On Wed, Sep 05, 2001 at 09:26:50PM +0200, Andi Kleen wrote:
> Matthias Andree <matthias.andree@stud.uni-dortmund.de> writes:
> >
> > I believe this would require fixing for compatibility reasons, in the
> > sense that the address is also compared to figure the interface, but I'm
> > out of time now and cannot try anything before tomorrow, I'd happily
> > test patches sent by then.
>
> Even if it checked the address it would not be unique because you can have multiple
> interfaces with the same addresses but different netmasks.
> The SIOCGIFNETMASK interface is just broken. If you really wanted it you should use
> rtnetlink instead, which allows multiple answers to a single question.
> Likely postfix doesn't really need it though, the concept of checking for "local"
> address is pretty dubious and likely to be incorrect for many cases.

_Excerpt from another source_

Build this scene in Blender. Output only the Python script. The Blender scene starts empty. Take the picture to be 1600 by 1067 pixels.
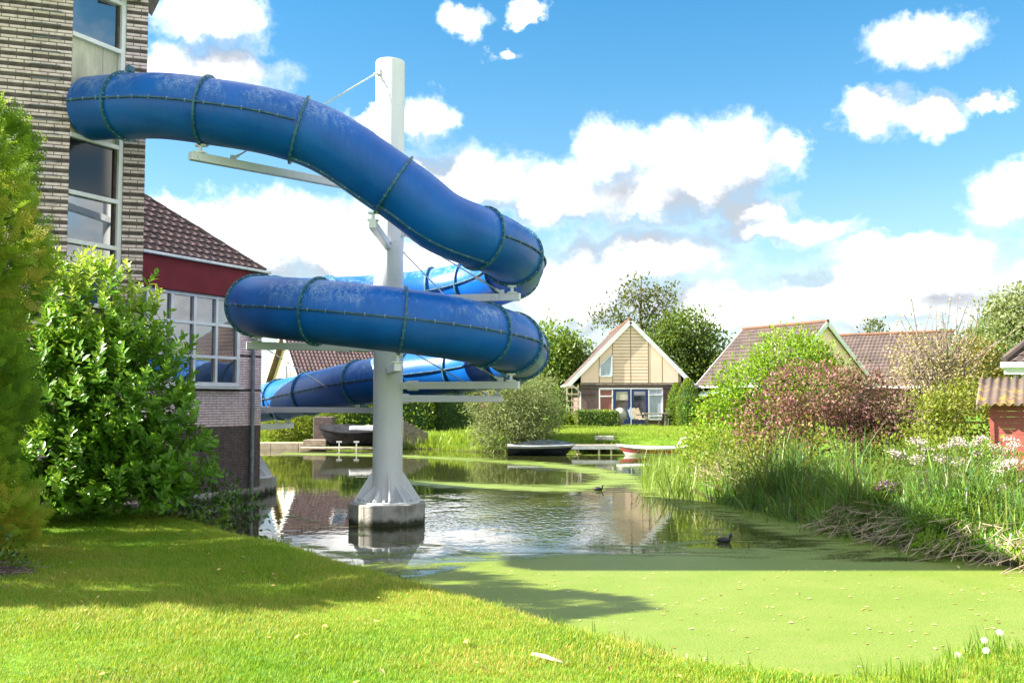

Andi, it's right to the point.
The only one good reason for an SMTP server to bother about IP addresses at
all is a quick check for mail loops, i.e. a check at the moment of opening
TCP connection to send a message whether your peer is yourself.
Bothering about network masks just doesn't have any valid grounds.
In fact, sending message to yourself this way is not a disaster, mail system
has loop protection by design. However, sending message to yourself wastes
system resources.
It's not possible to answer the right question (whether you talk to yourself)
inspecting IP addresses.
One may have several mail servers on a single computer, each with its own
configuration file, using different local IP addresses.
In the original example, mail systems on 192.168.0.4 and 192.168.1.1 may be
different.
So, the very right way of doing things is:
- make admin specify the listening addresses for a mail system in the
configuration and use them to check for loops;
- never try to learn anything about networking configuration.